CBOE Vest Financial is pitching among US investors the CBOE Vest S&P 500 Buffer Protect Strategy Fund (BUIGX), its first mutual fund designed to provide investors with index-based buffer protection.

The fund which tracks the CBOE S&P 500 Buffer Protect Index Balanced Series (SPRO), provides a risk-managed investment that seeks to protect against some downside losses in the S&P 500 index, while still participating in potential upside. The buffer-protection strategy seeks to shield investors from the first 10% of a decline in their investment, in exchange for giving up some upside.

"We believe that the fund will appeal to investors who want to participate in the broad market but are concerned about risks," said Steve Neamtz (pictured), senior managing director at CBOE Vest Financial. "Our fund is expected to deliver a level of downside protection while still allowing investors to participate in gains, offering a clearly defined risk profile relative to the broad market."

Although buffer protection strategies have been recognized as useful risk-management tools in the past, the fund is the first index-based mutual fund to make such a strategy available, according to Neamtz. Buffer protection also offers advantages to investors by potentially allowing them to avoid the pitfalls of market timing.

"This allows investors to stay invested in the broad equity markets during a market downturn, with a 'safety net' for that first 10 percent of losses," Neamtz said. "It may help give investors the confidence to stay in the market rather than wait on the sidelines for things to improve."

Built to mitigate volatility and help drawdown-sensitive investors stay invested, the Buffer Protect Strategy Fund invests in a series of 12 monthly rolling "tranches" of a "Buffer Protect" option strategy. Each tranche seeks to target, before fees and expenses, returns or losses on the price performance of the S&P 500 Index from the third Wednesday of that month to the third Wednesday of the same month the following year (the "tranche holding period"). In return for the strategy's 10 percent downside protection, each tranche will provide gains on the index up to a capped level.

The Buffer Protect Strategy Fund's approach to protective investing is unique when compared with other funds aimed at lowering investors' risk profiles, in particular low beta or low volatility funds. The fund "uses options with contractual levels of certainty against some losses," Neamtz added.

"We're extremely excited to be bringing this product to market because of the multitude of uses it offers for client portfolios," said Neamtz. "Investors have been really challenged by the flaws inherent in market timing.
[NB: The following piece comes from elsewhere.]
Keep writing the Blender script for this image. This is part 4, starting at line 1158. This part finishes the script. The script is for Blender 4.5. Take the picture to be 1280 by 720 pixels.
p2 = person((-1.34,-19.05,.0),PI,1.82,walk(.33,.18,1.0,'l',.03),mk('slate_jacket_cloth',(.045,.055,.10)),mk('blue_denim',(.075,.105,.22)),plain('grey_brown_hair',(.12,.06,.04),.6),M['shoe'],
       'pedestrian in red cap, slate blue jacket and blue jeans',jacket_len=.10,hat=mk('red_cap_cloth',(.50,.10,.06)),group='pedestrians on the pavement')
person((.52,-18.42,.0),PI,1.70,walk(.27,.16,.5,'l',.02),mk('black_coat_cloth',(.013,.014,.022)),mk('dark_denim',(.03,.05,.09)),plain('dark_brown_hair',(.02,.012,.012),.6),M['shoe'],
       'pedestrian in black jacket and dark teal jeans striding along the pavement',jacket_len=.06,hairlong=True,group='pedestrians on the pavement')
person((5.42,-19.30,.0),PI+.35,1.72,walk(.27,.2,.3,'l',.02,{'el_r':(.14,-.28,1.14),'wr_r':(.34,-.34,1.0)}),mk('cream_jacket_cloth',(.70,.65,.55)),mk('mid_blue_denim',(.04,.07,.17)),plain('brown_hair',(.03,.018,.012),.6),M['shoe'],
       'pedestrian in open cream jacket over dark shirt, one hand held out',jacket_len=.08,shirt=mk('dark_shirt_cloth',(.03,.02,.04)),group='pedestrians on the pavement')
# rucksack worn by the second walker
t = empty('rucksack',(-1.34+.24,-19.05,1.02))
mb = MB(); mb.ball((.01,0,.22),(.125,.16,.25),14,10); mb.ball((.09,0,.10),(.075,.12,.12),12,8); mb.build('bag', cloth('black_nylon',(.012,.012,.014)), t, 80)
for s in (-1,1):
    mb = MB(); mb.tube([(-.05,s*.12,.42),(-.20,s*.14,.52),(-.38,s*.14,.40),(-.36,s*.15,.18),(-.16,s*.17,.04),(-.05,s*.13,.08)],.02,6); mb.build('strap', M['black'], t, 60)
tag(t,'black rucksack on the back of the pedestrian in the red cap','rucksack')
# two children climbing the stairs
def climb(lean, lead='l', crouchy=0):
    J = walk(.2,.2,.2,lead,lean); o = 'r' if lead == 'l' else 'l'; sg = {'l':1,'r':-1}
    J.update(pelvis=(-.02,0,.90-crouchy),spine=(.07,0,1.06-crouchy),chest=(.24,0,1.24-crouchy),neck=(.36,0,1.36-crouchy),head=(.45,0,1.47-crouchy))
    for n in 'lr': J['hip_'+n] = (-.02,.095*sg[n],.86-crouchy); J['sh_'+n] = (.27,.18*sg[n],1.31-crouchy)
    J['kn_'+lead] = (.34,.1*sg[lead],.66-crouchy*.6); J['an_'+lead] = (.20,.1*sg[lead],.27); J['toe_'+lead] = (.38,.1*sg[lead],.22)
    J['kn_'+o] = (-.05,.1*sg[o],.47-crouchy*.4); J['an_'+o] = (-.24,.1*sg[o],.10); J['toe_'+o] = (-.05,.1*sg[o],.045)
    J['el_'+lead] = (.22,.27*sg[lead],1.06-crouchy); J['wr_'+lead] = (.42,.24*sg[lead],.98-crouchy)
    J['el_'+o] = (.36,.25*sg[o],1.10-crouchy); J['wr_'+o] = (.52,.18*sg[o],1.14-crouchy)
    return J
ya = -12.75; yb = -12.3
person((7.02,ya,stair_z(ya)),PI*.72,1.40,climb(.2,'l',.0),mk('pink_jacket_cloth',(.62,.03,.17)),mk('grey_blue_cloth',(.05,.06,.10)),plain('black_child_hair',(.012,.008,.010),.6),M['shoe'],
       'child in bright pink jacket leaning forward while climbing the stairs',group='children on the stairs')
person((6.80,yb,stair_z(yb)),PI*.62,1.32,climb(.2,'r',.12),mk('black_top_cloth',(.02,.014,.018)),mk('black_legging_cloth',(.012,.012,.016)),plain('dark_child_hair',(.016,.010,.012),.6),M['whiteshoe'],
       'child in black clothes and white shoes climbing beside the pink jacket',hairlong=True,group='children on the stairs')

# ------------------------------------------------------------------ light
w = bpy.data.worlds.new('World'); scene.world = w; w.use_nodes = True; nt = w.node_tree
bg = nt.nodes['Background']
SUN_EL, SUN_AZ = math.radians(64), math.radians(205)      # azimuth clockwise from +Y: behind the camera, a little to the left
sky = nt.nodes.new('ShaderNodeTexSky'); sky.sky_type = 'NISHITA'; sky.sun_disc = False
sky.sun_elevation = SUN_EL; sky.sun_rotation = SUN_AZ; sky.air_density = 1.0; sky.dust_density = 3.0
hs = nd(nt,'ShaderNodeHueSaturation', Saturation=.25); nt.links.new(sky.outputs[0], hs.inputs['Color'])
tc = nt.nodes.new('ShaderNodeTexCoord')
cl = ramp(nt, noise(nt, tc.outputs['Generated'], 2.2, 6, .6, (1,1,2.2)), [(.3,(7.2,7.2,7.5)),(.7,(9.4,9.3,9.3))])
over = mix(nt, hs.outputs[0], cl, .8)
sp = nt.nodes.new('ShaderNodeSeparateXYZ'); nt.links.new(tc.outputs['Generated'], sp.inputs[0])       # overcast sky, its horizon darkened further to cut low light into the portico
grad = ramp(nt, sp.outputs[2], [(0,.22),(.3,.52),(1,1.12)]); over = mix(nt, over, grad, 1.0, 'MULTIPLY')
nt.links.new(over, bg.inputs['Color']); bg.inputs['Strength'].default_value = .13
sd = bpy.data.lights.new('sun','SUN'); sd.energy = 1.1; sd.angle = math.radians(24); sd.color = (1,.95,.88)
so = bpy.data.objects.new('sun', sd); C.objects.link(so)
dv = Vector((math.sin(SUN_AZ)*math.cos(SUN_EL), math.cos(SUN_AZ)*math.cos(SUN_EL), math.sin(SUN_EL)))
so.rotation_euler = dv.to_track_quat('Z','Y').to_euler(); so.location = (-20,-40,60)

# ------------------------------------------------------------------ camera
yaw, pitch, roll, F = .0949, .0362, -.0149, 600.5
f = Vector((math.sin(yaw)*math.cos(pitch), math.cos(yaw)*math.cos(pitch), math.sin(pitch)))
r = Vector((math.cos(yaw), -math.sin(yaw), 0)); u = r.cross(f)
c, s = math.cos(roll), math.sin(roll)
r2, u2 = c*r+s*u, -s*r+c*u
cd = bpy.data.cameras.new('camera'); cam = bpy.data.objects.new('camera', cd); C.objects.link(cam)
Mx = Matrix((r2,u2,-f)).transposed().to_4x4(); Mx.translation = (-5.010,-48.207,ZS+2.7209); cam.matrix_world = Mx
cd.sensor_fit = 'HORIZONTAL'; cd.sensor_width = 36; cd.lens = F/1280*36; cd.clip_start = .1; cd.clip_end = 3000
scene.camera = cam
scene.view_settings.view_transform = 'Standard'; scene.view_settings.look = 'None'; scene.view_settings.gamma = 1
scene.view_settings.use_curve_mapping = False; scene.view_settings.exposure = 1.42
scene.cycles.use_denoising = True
We believe this product can serve as a cornerstone tool for advisors and clients to utilize as a core holding, with a definable level of protection and opportunity."

According to Neamtz, the consideration of the wrapper around the product is usually a function of the market place, and the demand in the market place, which is why the firm has deployed the CBOE Vest index series via a mutual fund as opposed to a structured note. "In the US, mutual funds have the largest asset pool and although there are pros and cons with any wrapper, this wrapper provides advantages around better transparency, regulatory oversight, segregation of assets, exchange traded portfolio holdings and daily liquidity, among others," said Neamtz. "A different wrapper can be more suitable in a different marketplace or for a different set of investors."

Neamtz pointed that structured notes are very ingrained in Europe and can be appropriate in certain situations such as when used to provide tactical exposure to a particular reference asset with a certain payout that may not be easily replicated by listed options; or when investors are looking for higher yields that come from taking on more credit risks, said Neamtz.

"In contrast, this specific mutual fund provides a more perpetual exposure to the specific strategy in a more robust wrapper with daily liquidity, transparency, segregation of assets, exchange traded portfolio holdings - all of which allow it to be an ongoing core investment in portfolios," said Neamtz, adding that the firm's goal is "to provide access to a diverse set of target outcome investments to a diverse set of investors in a diverse set of delivery wrappers".

CBOE Vest will continue to build its offering its range of target outcome investment strategies "launching more products and making additional fillings", according to Neamtz.

"These products will span protection, income, enhanced growth and outperformance outcomes," said Neamtz. "We are committed to launching the SUIT (Structured Unit Investment Trust) range of products soon."